┌──

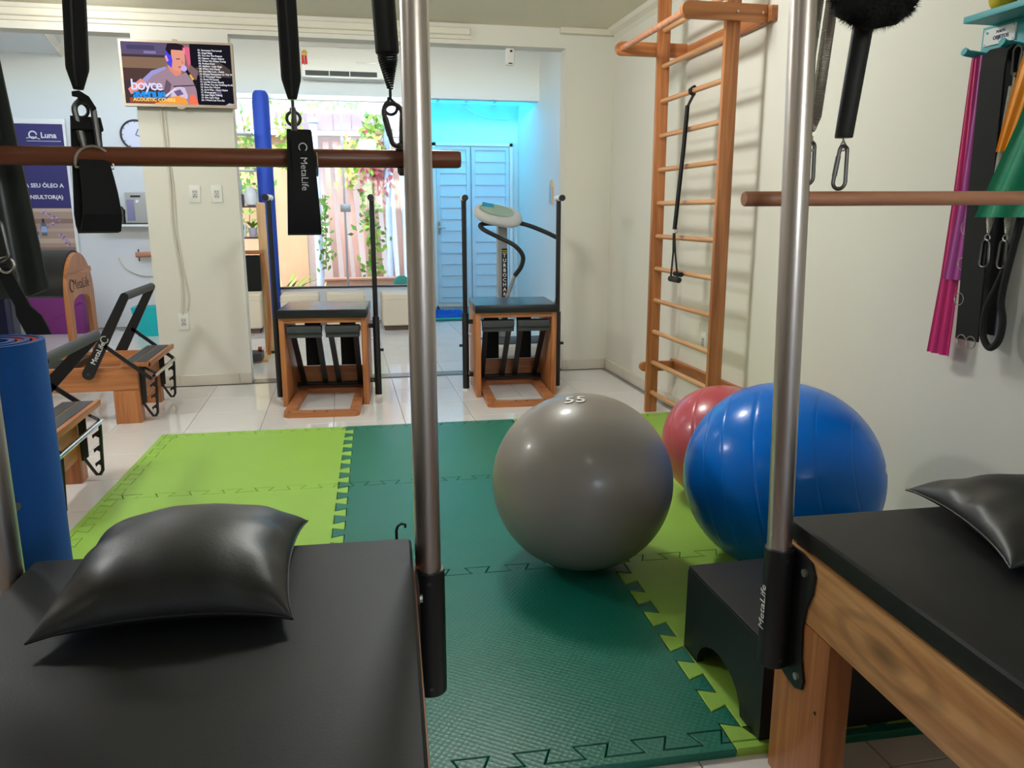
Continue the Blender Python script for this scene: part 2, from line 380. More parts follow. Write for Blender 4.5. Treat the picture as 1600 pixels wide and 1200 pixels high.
lk = obj('window_lock', MB().box(.005, .125, 9.60, 9.617, 1.27, 1.36, b=.008), ALU, wn)
tag(obj('pane_sticker', MB().box(.32, .60, 9.618, 9.622, 2.505, 2.518), WHITE, ang=0), 'small white sticker on the top frame of the garden window', 'sticker')
# window of the wall behind the camera
struct('window_2', MB().box(.6, 1.7, -2.55, -2.5, 1.35, 1.40).box(.6, 1.7, -2.55, -2.5, 2.10, 2.15).box(.6, .65, -2.55, -2.5, 1.4, 2.1).box(1.65, 1.7, -2.55, -2.5, 1.4, 2.1).box(1.13, 1.17, -2.55, -2.5, 1.4, 2.1), ALU, 'window in the wall behind the camera', 'window')

# passage with the blue metal door under a cyan sheet roof
BLUEW = pm('passage_paint', C(206, 230, 236), .6, var=(2, .03))
struct('wall_passage_back', MB().box(.93, 2.5, 10.8, 10.95, 0, 2.8), BLUEW, 'painted end wall of the passage around the blue door', 'wall')
struct('wall_passage_left', MB().box(.86, .96, 9.76, 11.6, 0, 2.6), BLUEW, 'pale wall between passage and garden', 'wall')
DOORM = pm('door_paint', C(196, 222, 236), .4)
door1 = struct('door_1', MB().box(1.22, 1.26, 10.74, 10.80, 0, 2.16).box(2.25, 2.29, 10.74, 10.80, 0, 2.16).box(1.22, 2.29, 10.74, 10.80, 2.12, 2.16).box(1.26, 2.25, 10.78, 10.80, 0, .06), WHITE, 'double louvered metal door painted pale blue in the passage', 'door')
for (x0, x1) in ((1.265, 1.715), (1.735, 2.245)):
    lf = obj('door_leaf', MB().box(x0, x0+.05, 10.755, 10.785, .06, 2.115).box(x1-.05, x1, 10.755, 10.785, .06, 2.115).box(x0+.05, x1-.05, 10.755, 10.785, 2.07, 2.115).box(x0+.05, x1-.05, 10.755, 10.785, .06, .12).box(x0+.05, x1-.05, 10.78, 10.785, .1, 2.1), DOORM, door1, ang=0)
    n = 13
    for i in range(n):
        z0 = .125+i*(1.94/n); h = 1.94/n
        obj('door_slat', MB().prism([(x0+.052, 10.779, z0+.004), (x0+.052, 10.760, z0+.004), (x0+.052, 10.774, z0+h-.006), (x0+.052, 10.779, z0+h-.006)], (x1-x0-.104, 0, 0)), DOORM, lf, ang=0)
obj('door_handle', MB().box(1.275, 1.30, 10.735, 10.756, .98, 1.14).tube([(1.288, 10.735, 1.07), (1.288, 10.70, 1.07), (1.37, 10.70, 1.07)], .009), CHROME, door1)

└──

• _Exercise details_:
Restate, line by line and word for word, everything from the top of the material through the line that contains "the camera', 'window')". Leave pictures out.

• _Complete output_:
Continue the Blender Python script for this scene: part 2, from line 380. More parts follow. Write for Blender 4.5. Treat the picture as 1600 pixels wide and 1200 pixels high.
lk = obj('window_lock', MB().box(.005, .125, 9.60, 9.617, 1.27, 1.36, b=.008), ALU, wn)
tag(obj('pane_sticker', MB().box(.32, .60, 9.618, 9.622, 2.505, 2.518), WHITE, ang=0), 'small white sticker on the top frame of the garden window', 'sticker')
# window of the wall behind the camera
struct('window_2', MB().box(.6, 1.7, -2.55, -2.5, 1.35, 1.40).box(.6, 1.7, -2.55, -2.5, 2.10, 2.15).box(.6, .65, -2.55, -2.5, 1.4, 2.1).box(1.65, 1.7, -2.55, -2.5, 1.4, 2.1).box(1.13, 1.17, -2.55, -2.5, 1.4, 2.1), ALU, 'window in the wall behind the camera', 'window')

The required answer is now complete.